Why Virgin Mobile is failing in South Africa

Out of the major mobile operators in South Africa, MTN, Vodacom, and Cell C have the market squarely in their sights. However, there is another mobile operator that is flirting with obscurity.

Virgin Mobile South Africa CEO Jonathan Marchbank (image: Virgin Mobile)

Virgin Mobile South Africa CEO Jonathan Marchbank is convinced that Vodacom and MTN is to blame for Virgin not gaining enough traction with consumers in South Africa.

“Because Vodacom and MTN have an existing base, it’s clear they basically control the retailer. If you as a smaller player go to retailers to offer choice to consumers, the retailers say it will take away from the trailing revenue stream that they already have from Vodacom and MTN because they’ll be dividing sales into four different carriers rather than two different carriers,” Marchbank told South Africa’s Sunday Times.

As a smaller player, Marchbank said that the other mobile operators are making it extremely difficult for Virgin Mobile, and called their strategies “unregulated, anticompetitive behaviour”.

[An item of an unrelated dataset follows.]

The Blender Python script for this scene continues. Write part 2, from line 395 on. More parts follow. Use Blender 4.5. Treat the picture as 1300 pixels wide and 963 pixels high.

In the Sunday Times report, Dobek Pater, an analyst at Africa Analysis, commented that when Virgin Mobile launched, they were already on the back-foot, as they only now have around 500 000 subscribers.

“When you are a smaller operator, you cannot offer those economies of scale and be able to develop products and services that appeal to that particular market segment, so the retailer would be reluctant to sign a contract with you,” Pater said.

Currently Virgin Mobile does not have their own network infrastructure and piggy-backs on Cell C, to whom they pay a fee. But Marchbank added that they have re-negotiated their currently terms and conditions, as he would like to make a bigger push for data.

“If I can drive more data, I can get much better pricing from Cell C. So it’s enabled us to go out with data bundles and we’re up to 300MB of data,” he concluded.

Virgin Mobile in 2012 said that it would close 30 of its 38 stores in the country as part of a restructuring phase, while the parent company was in the process of securing up to $100 million from investors and private equity groups to expand into new markets.